Houston–which has a large Vietnamese community–gets no mention. San Jose gets mentioned via its mighty Lee's Sandwiches empire–but Lee's is hardly the best bánh mì in town (forgot the name of the shop near a Latino theater near the convention center, but it was a goodie). In fact, the only Southern California bánh mì that gets any attention is the overrated luxe lonchera Nom Nom Truck, which only shows Michelman is a scenester of the worst kind–and if he's a reporter in Southern California in search of great bánh mís and doesn't venture past a Twitter feed and into the San Gabriel Valley or Little Saigon, then he's just a pendejo of the worst degree.

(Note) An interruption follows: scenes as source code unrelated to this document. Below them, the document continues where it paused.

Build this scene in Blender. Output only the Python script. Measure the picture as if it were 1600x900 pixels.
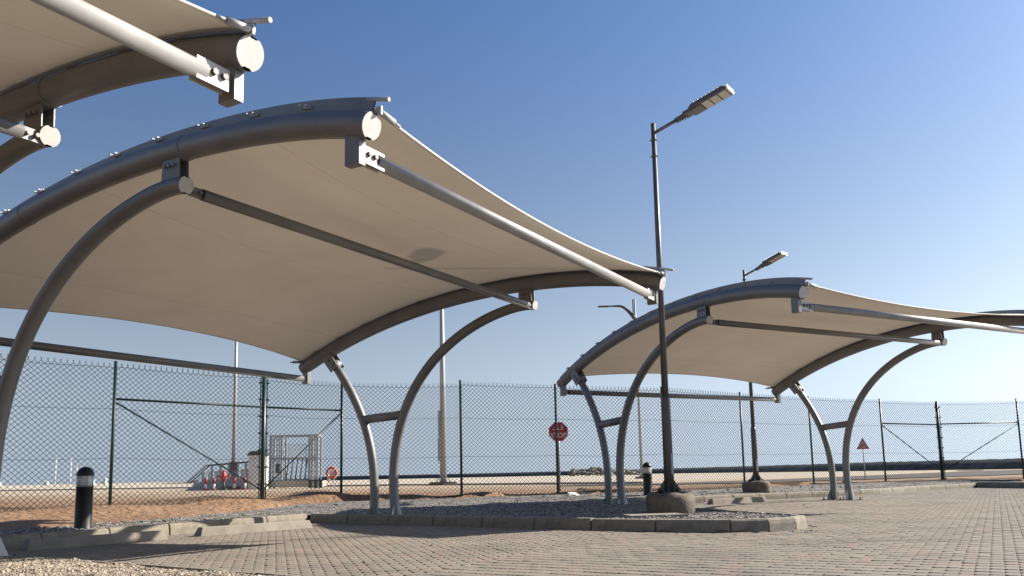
import bpy, math, random
import numpy as np
from mathutils import Matrix, Vector, noise
from mathutils.geometry import delaunay_2d_cdt

# ------------------------------------------------------------------ camera, sky, sun
S = bpy.context.scene
C = S.collection
for o in list(bpy.data.objects):
    bpy.data.objects.remove(o, do_unlink=True)
rng = np.random.default_rng(7)
random.seed(7)

EYE, PITCH, ROLL, FOCAL, SHIFT = 0.8, 0.1352933, 0.0207566, 1327.82, 110.0
cam = bpy.data.cameras.new('camera')
camo = bpy.data.objects.new('camera', cam)
C.objects.link(camo)
cam.sensor_width = 36.0
cam.lens = FOCAL / 1600 * 36
cam.shift_y = SHIFT / 1600
cam.clip_start, cam.clip_end = 0.1, 20000
_c, _s = math.cos(ROLL), math.sin(ROLL)
R0 = Vector((1, 0, 0)); U0 = Vector((0, -math.sin(PITCH), math.cos(PITCH)))
BK = -Vector((0, math.cos(PITCH), math.sin(PITCH)))
cr, cu = _c * R0 - _s * U0, _s * R0 + _c * U0
camo.matrix_world = Matrix(((cr.x, cu.x, BK.x, 0), (cr.y, cu.y, BK.y, 0), (cr.z, cu.z, BK.z, EYE), (0, 0, 0, 1)))
S.camera = camo

SUN_AZ, SUN_EL = math.radians(20), math.radians(31.5)      # azimuth from +x towards +y
W = bpy.data.worlds.new('World'); S.world = W
W.use_nodes = True
nt = W.node_tree
bg = nt.nodes['Background']
sky = nt.nodes.new('ShaderNodeTexSky')
sky.sky_type = 'NISHITA'
sky.sun_disc = False
sky.sun_elevation = SUN_EL
sky.sun_rotation = math.pi / 2 - SUN_AZ
sky.altitude = 0
sky.air_density = 1.1
sky.dust_density = 1.25
sky.ozone_density = 6.0
GAM, VAL, HUE = 1.20, 10.7, (0.99, 1.12, 1.29)
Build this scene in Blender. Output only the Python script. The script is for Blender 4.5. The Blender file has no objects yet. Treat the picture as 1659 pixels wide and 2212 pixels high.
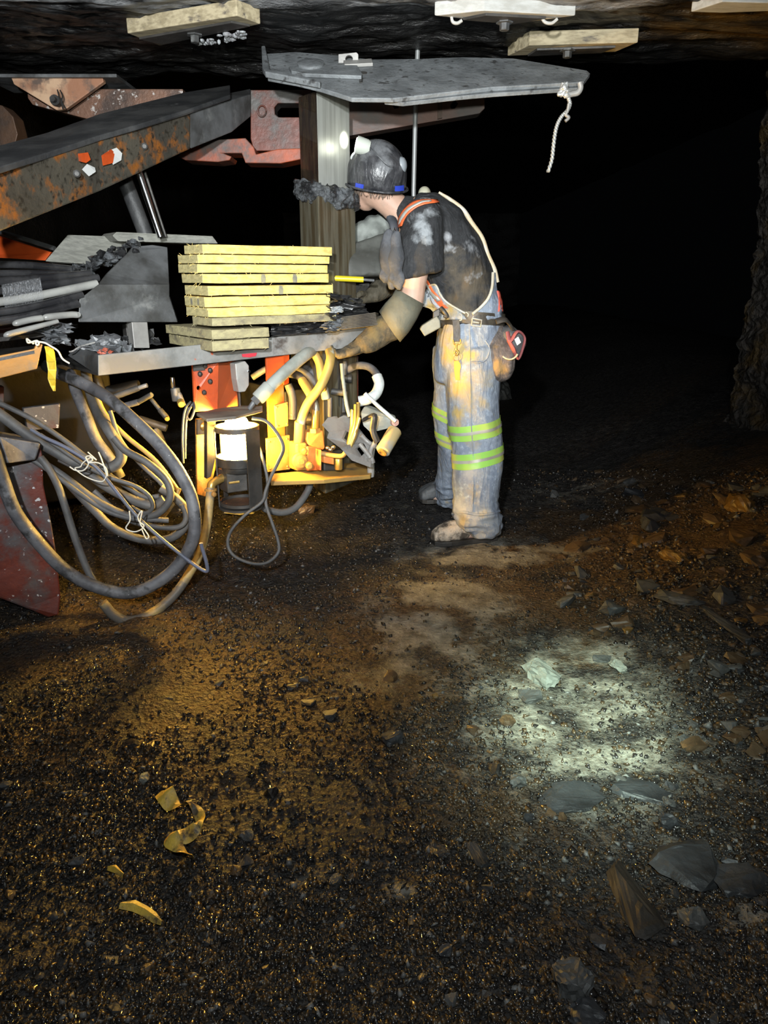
import bpy, bmesh, math, random
import numpy as np
from mathutils import Vector, Matrix, noise
from mathutils.geometry import tessellate_polygon

random.seed(7)
C = bpy.context.scene.collection
SC = bpy.context.scene
V = Vector

# ------------------------------------------------------------------ camera
FPX = 26.0 / 36.0 * 2212
PITCH = math.radians(17.9)
CAM = V((0, 0, 1.19))
cam_d = bpy.data.cameras.new('camera')
cam_d.sensor_fit = 'VERTICAL'
cam_d.sensor_height = 36
cam_d.lens = 26
cam_d.clip_start = 0.02
cam_d.clip_end = 60
cam = bpy.data.objects.new('camera', cam_d)
C.objects.link(cam)
cam.location = CAM
cam.rotation_euler = (math.pi / 2 - PITCH, 0, 0)
SC.camera = cam


def ray(px, py):
    u = (px - 829.5) / FPX
    v = (1106 - py) / FPX
    c, s = math.cos(PITCH), math.sin(PITCH)
    return V((u, c + v * s, -s + v * c))


def at(px, py, Y):
    """world point seen at a photo pixel, at distance Y into the heading"""
    d = ray(px, py)
    return CAM + d * (Y / d.y)


def at_z(px, py, z):
    d = ray(px, py)
    return CAM + d * ((z - CAM.z) / d.z)


def pxm(Y, n=1.0):
    """n photo pixels in metres at distance Y"""
    return n * Y / FPX * 1.0


def sm(t):
    t = max(0.0, min(1.0, t))
    return t * t * (3 - 2 * t)


def fz(x, y):
    """height of the mine floor"""
    x0 = 0.45 + 0.13 * (y - 1.4)
    r = 0.40 * sm((x - x0) / 1.9)
    n = noise.noise((x * 1.1, y * 1.1, 3.3)) * 0.035 + noise.noise((x * 3.1, y * 3.1, 9.3)) * 0.014
    k = 0.4 + 0.6 * sm((x - x0) / .8)
    return r + n * (0.6 + k * .6)


def floor_at(px, py):
    z = 0.0
    p = at_z(px, py, z)
    for _ in range(12):
        z = 0.5 * z + 0.5 * fz(p.x, p.y)
        p = at_z(px, py, z)
    return p


# ------------------------------------------------------------------ objects
ORG = {}


def tag(o, label=None, cat=None, group=None, kind=None):
    if label: o['label'] = label
    if cat: o['category'] = cat
    if group: o['group'] = group
    if kind: o['kind'] = kind
    return o


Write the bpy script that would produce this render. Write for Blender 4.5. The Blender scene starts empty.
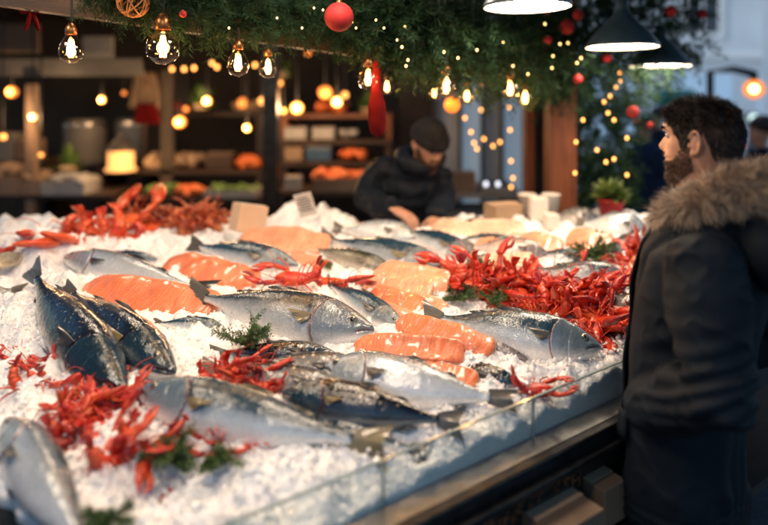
import bpy, math, random
import numpy as np
from mathutils import Matrix, Vector
R = math.radians
rng = np.random.default_rng(7)
random.seed(7)
sc = bpy.context.scene
COL = sc.collection
# ------------------------------------------------------------------ camera
F = 600.0; HY = 100.0; HC = 1.81; CX = 384.0
cam_d = bpy.data.cameras.new('camera'); cam = bpy.data.objects.new('camera', cam_d); COL.objects.link(cam)
cam.location = (0, 0, HC); cam.rotation_euler = (R(90), 0, 0)
cam_d.lens = F / 768 * 36; cam_d.sensor_width = 36; cam_d.shift_y = -(262.5 - HY) / 768
cam_d.clip_start = .02; cam_d.clip_end = 400
cam_d.dof.use_dof = True; cam_d.dof.focus_distance = 1.72; cam_d.dof.aperture_fstop = .85
sc.camera = cam
# ------------------------------------------------------------------ world
w = bpy.data.worlds.new("World"); sc.world = w; w.use_nodes = True
nt = w.node_tree; bg = nt.nodes['Background']
sky = nt.nodes.new('ShaderNodeTexSky'); sky.sky_type = 'NISHITA'; sky.sun_disc = False
sky.sun_elevation = R(10); sky.sun_rotation = R(238); sky.ozone_density = 4.0; sky.air_density = 1.2
nt.links.new(sky.outputs[0], bg.inputs[0]); bg.inputs[1].default_value = .11
sun_d = bpy.data.lights.new('sun', 'SUN'); sun_d.energy = .62; sun_d.angle = R(12); sun_d.color = (.62, .80, 1)
sun = bpy.data.objects.new('sun', sun_d); COL.objects.link(sun); sun.rotation_euler = Vector((math.sin(R(58)) * math.cos(R(10)), math.cos(R(58)) * math.cos(R(10)), -math.sin(R(10)))).to_track_quat('-Z', 'Y').to_euler()
sc.view_settings.view_transform = 'Standard'; sc.view_settings.look = 'None'
sc.view_settings.exposure = 1.1; sc.view_settings.gamma = 1
cy = sc.cycles
cy.use_denoising = True; cy.sample_clamp_indirect = 3.0; cy.sample_clamp_direct = 0
cy.caustics_reflective = False; cy.caustics_refractive = False
cy.max_bounces = 6; cy.diffuse_bounces = 3; cy.glossy_bounces = 3; cy.transmission_bounces = 4; cy.transparent_max_bounces = 12
# ------------------------------------------------------------------ placing
def P(px, py, h=0.0):
    "point on the sloping ice bed (+h) seen at that pixel of the photograph"
    Y = F * (.84 - h) / (py - HY + F * .08)
    return np.array([(px - CX) * Y / F, Y, .97 + .08 * Y + h])
def A(px, py, Y):
    return np.array([(px - CX) * Y / F, Y, HC - (py - HY) * Y / F])
def ice0(X, Y): return .97 + .08 * Y
# ------------------------------------------------------------------ noise
def _h(ix, iy, iz, s=0):
    n = (ix * 374761393 + iy * 668265263 + iz * 2147483647 % 1000003 * 69069 + s * 1274126177) & 0xffffffff
    n = ((n ^ (n >> 13)) * 1274126177) & 0xffffffff
    n = (n ^ (n >> 16)) & 0xffffff
    return n / float(0xffffff)
def vn(x, y, z=0.0, s=0):
    x, y, z = np.broadcast_arrays(np.asarray(x, float), np.asarray(y, float), np.asarray(z, float))
    ix, iy, iz = np.floor(x).astype(np.int64), np.floor(y).astype(np.int64), np.floor(z).astype(np.int64)
    fx, fy, fz = x - ix, y - iy, z - iz
    fx, fy, fz = [t * t * (3 - 2 * t) for t in (fx, fy, fz)]
    r = 0
    for a in (0, 1):
        for b in (0, 1):
            for c in (0, 1):
                wgt = (fx if a else 1 - fx) * (fy if b else 1 - fy) * (fz if c else 1 - fz)
                r = r + wgt * _h(ix + a, iy + b, iz + c, s)
    return r * 2 - 1
def worley(x, y, s=0):
    ix, iy = np.floor(x).astype(np.int64), np.floor(y).astype(np.int64)
    best = np.full(x.shape, 9.0); val = np.zeros(x.shape)
    for a in (-1, 0, 1):
        for b in (-1, 0, 1):
            cx = ix + a; cyy = iy + b
            px = cx + _h(cx, cyy, cx * 0, s); py = cyy + _h(cx, cyy, cx * 0, s + 11)
            d = (x - px) ** 2 + (y - py) ** 2
            m = d < best
            best = np.where(m, d, best); val = np.where(m, _h(cx, cyy, cx * 0, s + 23), val)
    return np.sqrt(best), val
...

No apologies, Jordan: We take our bánh mìs seriously 'round here. Here's a list I thought up in a second that'll beat any on your list: Thanh Tam for Americanized bánh mìs. Top Baguette for awesome baguettes. Lemongrass beef at Nhu Lan Bakery. A breakfast bánh mì at Tan Hoang Huong. Pork four ways in one bánh mì at Ba Le. And the best of them all at Bánh Mì Cho Cu. If you had bothered to contact any of us Forkers (or anyone in Orange County–you know, home to the largest Vietnamese community in the United States), we would've been more than happy to send you to those and others–but you didn't. But, hey, kudos to you for scoring a paycheck from the Times for an article that's a fraud.